Saudi Arabia opens up its economy by introducing new investment guidelines to attract foreign direct investments (FDIs)

Saudi Arabia unveiled seven investment principles that include equality for foreign and Saudi investors as the Arab world’s biggest economy looks to attract global conglomerates to boost foreign direct investment.

Established through a royal decree, the seven-point agenda will support the development of a competitive investment environment in the kingdom, which is going through a massive economic overhaul, the Saudi Arabian General Investment Authority (SAGIA) confirmed.

The rapid pace of economic transformation in the coming years in our opinion is opening exciting investment opportunities – both in Saudi, a 6-20 economy opening up to international businesses and in the broader Middle East. These principles will play in our opinion an important role in underpinning the reforms that are making it easier for investors to access these markets. Saudi Arabia, one of the world’s biggest oil exporters, is undergoing a series of social and economic reforms to cut its dependence on the sale of hydrocarbons. The kingdom is focusing on increasing the contribution of its non-oil economy to gross domestic product by cultivating a local manufacturing industry and attract FDI. The non-oil sector accounts for about 40% of GDP at present. The collapse of oil prices in mid-2014 from a peak of 115 US-Dollar per barrel to lows of below 30 US-Dollar per barrel in 2016 accelerated the momentum to overhaul the economy.

Under its Vision 2030 programme, Saudi Arabia has set the target of increasing foreign investment to 5.7% if the country’s GDP from 3.8%. Last year, FDI recorded a 127% year-on-year growth, according to SAGIA, which did not provide further details. The World Bank recently has ranked Saudi Arabia as the fourth-largest reformer within the G-20 in its latest “Doing Business” report.

The seven principles that will act as guidelines for current and future investment regulations include: ensuring equality between Saudi and foreign investors; protection of investments in compliance with the laws in Saudi Arabia; enabling the sustainability of investment and maintaining transparency when addressing investors’ complaints.

The agenda also addresses: access to equal investment incentives and implementing transparent, non-discriminative criteria for eligibility; implementing social and environmental standards; facilitating access procedures for foreign workers and their families; and ensuring the transfer of knowledge, technology and enhancement of local human capital. SAGIA, the kingdom’s state-backed inward investment agency, is also working with the World Bank to improve the country’s global ranking in terms of ease of doing business and has identified 400 reforms that could help attract more investments.

According to our information about 40% of those measures have been completed so far.
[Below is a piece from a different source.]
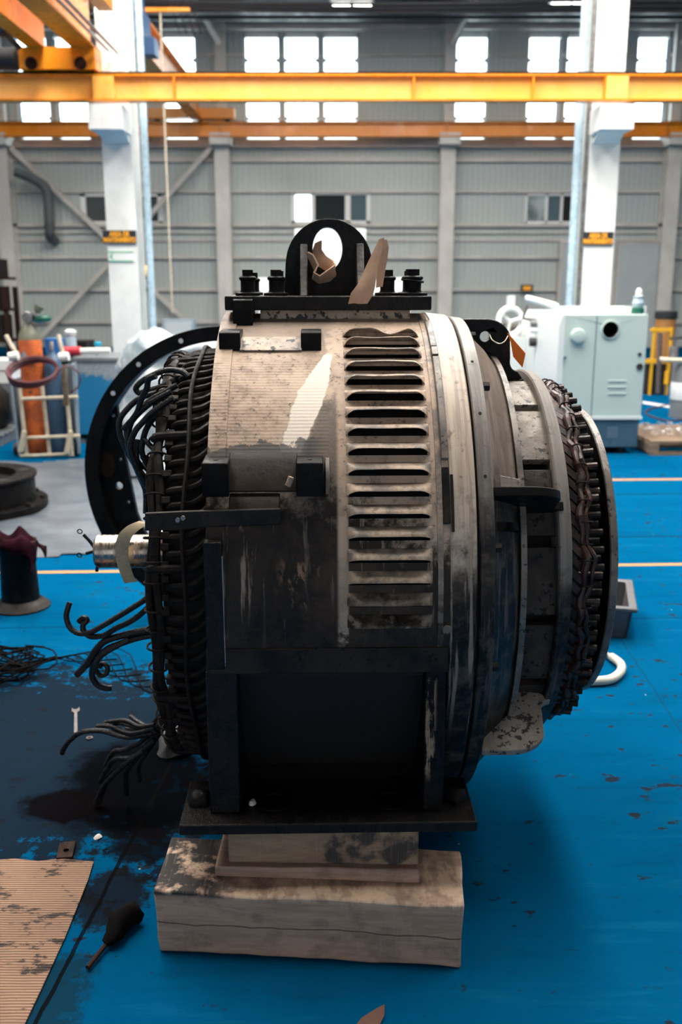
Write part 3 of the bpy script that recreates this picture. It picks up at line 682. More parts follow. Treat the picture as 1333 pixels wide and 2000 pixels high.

Saudi Arabia is ranked 92nd among 190 countries, already ahead of states such as India, the Philippines, Argentina and Lebanon, according to the 2018 World Bank rankings.

“To improve is to change; to be perfect is to change often” Churchill once said.

In our opinion, Saudi Arabia still has a long way ahead to achieve its Vision 2030 programme over the next decade – but the necessary focus for reforms seems now to get in place.